Past Biennales

The 2025 Ballarat International Foto Biennale marked the 11th edition of the festival, first established in 2005.

Running from 23 August to 19 October 2025, the festival once again transformed Ballarat into a city-wide celebration of photography and lens-based art. The Core Program showcased significant Australian and international artists, anchored by three headline exhibitions: I Love Campbell by British-Ghanaian artist Campbell Addy; Enninful x Mapplethorpe, featuring original silver gelatin prints by Robert Mapplethorpe curated by Edward Enninful OBE; and Catherine Leroy: One-Way Ticket to Vietnam 1966–1968, presenting the remarkable photography of French photojournalist Catherine Leroy.

The Core Program also included Prompted Peculiar, the international AI photography prize, the Martin Kantor Portrait Prize, Long Exposure: The Legacy of Prahran College, and Thành Phẩm by Lê Nguyên Phương.

The festival continued to champion creative experimentation and public engagement. The Outdoor Program brought large-scale photographic installations and artist commissions to laneways, historic buildings, and civic sites, including works such as Mumu Mirri, Memory Matrix, and Guma, inviting audiences to encounter art through movement, everyday spaces, and shared social environments.

The Open Program extended across Ballarat’s galleries, cafés, shopfronts, cultural venues, and temporary spaces, enabling artists at all stages to present new work and engage with festival audiences.
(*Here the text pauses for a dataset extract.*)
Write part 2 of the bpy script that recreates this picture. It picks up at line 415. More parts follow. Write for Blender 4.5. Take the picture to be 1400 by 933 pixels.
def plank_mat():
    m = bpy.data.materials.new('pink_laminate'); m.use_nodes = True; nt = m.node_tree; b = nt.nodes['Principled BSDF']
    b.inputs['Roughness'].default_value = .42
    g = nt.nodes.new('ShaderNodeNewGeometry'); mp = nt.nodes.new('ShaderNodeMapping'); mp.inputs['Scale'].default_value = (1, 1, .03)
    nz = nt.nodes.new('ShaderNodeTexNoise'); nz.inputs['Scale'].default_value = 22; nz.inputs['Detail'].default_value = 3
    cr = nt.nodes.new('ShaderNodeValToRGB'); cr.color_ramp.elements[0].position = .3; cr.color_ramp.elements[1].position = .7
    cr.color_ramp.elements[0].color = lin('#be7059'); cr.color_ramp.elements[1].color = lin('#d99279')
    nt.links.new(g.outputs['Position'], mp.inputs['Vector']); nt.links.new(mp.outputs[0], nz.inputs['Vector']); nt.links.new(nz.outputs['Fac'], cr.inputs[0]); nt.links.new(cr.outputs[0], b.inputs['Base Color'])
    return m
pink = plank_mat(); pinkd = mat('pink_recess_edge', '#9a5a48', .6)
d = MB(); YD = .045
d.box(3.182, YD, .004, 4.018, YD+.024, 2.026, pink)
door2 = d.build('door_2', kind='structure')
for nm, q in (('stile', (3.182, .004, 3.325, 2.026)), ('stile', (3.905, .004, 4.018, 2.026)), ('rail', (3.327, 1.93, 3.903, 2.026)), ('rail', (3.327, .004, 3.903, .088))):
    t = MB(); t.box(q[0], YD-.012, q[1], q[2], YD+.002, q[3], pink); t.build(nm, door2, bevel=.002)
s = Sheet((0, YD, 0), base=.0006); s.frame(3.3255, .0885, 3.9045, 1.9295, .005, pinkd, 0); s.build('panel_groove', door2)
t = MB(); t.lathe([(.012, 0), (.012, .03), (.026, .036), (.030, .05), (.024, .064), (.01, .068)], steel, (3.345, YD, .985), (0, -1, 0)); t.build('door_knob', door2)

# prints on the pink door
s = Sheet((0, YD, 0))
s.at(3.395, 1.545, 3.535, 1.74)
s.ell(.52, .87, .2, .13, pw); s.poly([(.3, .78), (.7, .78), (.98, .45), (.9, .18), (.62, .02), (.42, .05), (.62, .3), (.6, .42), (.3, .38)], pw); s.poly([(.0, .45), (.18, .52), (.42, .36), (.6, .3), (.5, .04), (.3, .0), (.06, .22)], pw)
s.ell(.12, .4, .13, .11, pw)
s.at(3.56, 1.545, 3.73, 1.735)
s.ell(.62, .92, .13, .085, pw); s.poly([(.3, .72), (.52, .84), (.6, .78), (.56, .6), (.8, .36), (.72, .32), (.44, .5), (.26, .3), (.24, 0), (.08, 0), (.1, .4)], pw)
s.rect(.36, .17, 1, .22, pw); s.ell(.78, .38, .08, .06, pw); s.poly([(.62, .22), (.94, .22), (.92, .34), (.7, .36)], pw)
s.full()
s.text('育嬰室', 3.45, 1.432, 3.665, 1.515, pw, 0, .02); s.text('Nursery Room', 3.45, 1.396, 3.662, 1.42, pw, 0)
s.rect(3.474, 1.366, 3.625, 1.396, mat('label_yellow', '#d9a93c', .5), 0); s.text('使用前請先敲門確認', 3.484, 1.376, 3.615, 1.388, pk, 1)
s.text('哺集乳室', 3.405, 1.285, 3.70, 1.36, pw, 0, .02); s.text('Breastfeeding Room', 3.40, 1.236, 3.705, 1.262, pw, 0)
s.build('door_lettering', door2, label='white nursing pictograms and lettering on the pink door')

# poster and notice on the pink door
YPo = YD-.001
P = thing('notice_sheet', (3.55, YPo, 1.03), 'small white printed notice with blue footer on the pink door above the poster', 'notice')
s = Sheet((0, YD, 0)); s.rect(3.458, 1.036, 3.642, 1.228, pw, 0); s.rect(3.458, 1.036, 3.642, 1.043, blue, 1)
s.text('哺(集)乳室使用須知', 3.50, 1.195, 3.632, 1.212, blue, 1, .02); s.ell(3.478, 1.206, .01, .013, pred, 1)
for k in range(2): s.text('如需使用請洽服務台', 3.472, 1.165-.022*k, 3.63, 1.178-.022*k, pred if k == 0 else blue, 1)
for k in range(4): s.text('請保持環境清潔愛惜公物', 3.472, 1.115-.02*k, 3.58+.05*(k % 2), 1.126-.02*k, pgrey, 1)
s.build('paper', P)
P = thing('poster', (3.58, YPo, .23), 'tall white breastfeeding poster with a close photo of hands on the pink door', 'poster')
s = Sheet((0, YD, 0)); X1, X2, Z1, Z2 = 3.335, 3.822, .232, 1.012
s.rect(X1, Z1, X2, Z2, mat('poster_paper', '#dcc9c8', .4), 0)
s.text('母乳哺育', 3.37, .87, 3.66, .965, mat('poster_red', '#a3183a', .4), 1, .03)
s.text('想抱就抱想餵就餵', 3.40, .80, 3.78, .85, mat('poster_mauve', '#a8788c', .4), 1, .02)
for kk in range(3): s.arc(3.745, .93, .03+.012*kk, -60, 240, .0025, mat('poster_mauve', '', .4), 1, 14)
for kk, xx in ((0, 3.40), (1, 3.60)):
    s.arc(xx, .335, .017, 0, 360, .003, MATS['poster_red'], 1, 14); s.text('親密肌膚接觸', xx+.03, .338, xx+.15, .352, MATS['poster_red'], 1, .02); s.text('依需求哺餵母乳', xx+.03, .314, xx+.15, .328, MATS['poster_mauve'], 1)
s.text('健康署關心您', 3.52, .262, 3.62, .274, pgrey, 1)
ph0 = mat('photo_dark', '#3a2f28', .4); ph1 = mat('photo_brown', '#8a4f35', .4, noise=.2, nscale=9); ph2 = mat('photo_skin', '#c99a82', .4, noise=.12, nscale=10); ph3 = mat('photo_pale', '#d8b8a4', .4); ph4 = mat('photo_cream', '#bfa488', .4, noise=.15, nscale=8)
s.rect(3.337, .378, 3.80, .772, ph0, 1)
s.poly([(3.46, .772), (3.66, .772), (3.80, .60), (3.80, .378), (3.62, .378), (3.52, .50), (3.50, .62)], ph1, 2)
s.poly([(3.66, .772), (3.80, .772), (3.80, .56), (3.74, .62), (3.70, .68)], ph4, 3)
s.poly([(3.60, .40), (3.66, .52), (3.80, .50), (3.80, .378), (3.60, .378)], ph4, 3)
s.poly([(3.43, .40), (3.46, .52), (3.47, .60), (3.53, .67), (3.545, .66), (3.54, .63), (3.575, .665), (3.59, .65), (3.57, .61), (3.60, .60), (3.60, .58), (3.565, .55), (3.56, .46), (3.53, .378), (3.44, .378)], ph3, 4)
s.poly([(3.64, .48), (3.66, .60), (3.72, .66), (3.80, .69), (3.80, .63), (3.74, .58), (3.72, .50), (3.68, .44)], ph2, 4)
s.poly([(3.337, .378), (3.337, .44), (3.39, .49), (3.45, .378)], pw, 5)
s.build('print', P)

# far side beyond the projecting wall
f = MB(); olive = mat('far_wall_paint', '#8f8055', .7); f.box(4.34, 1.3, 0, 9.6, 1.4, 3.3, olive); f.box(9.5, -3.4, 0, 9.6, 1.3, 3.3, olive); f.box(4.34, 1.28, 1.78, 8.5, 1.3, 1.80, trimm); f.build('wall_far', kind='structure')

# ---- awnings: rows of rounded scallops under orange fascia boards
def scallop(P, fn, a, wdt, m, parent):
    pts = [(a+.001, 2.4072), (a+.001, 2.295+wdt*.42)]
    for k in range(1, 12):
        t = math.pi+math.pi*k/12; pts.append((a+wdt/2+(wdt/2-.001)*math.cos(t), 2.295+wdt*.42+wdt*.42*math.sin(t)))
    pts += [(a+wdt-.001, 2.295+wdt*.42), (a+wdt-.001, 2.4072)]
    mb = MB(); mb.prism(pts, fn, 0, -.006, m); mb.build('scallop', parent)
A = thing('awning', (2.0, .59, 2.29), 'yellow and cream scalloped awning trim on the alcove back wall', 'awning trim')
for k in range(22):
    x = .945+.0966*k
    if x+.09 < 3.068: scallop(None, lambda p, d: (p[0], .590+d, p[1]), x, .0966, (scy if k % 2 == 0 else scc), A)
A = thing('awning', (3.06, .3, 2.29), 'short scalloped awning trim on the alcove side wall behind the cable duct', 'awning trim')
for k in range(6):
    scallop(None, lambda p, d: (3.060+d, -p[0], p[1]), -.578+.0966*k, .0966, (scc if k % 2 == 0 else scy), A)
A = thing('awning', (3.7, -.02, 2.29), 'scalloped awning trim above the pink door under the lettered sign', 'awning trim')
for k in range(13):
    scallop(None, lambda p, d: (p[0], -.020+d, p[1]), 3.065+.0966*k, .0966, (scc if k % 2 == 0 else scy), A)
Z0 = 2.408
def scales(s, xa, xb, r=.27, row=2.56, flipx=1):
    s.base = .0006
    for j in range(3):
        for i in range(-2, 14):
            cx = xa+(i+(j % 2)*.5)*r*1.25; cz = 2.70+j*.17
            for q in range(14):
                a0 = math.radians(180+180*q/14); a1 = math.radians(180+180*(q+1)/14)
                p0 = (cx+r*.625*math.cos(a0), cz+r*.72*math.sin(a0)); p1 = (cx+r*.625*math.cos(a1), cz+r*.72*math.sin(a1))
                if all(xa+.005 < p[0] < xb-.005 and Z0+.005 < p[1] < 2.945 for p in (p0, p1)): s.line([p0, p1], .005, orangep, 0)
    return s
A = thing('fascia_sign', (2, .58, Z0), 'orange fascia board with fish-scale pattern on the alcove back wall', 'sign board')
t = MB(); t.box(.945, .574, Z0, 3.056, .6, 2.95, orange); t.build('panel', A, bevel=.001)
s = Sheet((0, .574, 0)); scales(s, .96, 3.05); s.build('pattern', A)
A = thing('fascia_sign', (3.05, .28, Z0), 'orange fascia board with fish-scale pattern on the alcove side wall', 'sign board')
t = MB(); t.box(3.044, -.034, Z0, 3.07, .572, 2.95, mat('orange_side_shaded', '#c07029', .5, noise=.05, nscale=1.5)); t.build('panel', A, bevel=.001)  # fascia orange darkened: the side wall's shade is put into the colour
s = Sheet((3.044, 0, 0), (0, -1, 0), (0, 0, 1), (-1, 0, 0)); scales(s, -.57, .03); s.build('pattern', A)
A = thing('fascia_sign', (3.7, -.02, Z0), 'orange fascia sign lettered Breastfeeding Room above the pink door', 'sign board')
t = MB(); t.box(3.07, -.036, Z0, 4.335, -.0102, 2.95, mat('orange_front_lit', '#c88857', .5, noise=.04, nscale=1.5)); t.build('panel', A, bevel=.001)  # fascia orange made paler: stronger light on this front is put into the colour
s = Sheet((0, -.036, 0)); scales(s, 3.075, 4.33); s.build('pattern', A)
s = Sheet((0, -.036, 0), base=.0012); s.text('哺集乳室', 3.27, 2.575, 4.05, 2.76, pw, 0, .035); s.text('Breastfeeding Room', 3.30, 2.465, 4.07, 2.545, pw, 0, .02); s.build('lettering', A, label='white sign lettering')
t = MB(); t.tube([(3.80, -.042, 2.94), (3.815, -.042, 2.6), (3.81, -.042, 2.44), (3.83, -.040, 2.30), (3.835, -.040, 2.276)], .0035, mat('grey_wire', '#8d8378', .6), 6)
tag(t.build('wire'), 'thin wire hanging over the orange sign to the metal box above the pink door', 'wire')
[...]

This city-wide approach reinforced the Biennale’s role in supporting local creative practice, arts access, and regional cultural tourism.

Across the two-month festival, the public was invited to participate in workshops, artist talks, panel discussions, portfolio reviews, and special events, such as The Art of Lunch at RACV Goldfields Resort and curated visitor itineraries such as the Pyrenees Photo Trail and regional arts travel experiences.

The 2025 Biennale further strengthened Ballarat’s profile as a cultural destination and contributed to sector development by supporting artists, expanding audiences, building industry networks, and deepening community engagement with art and ideas.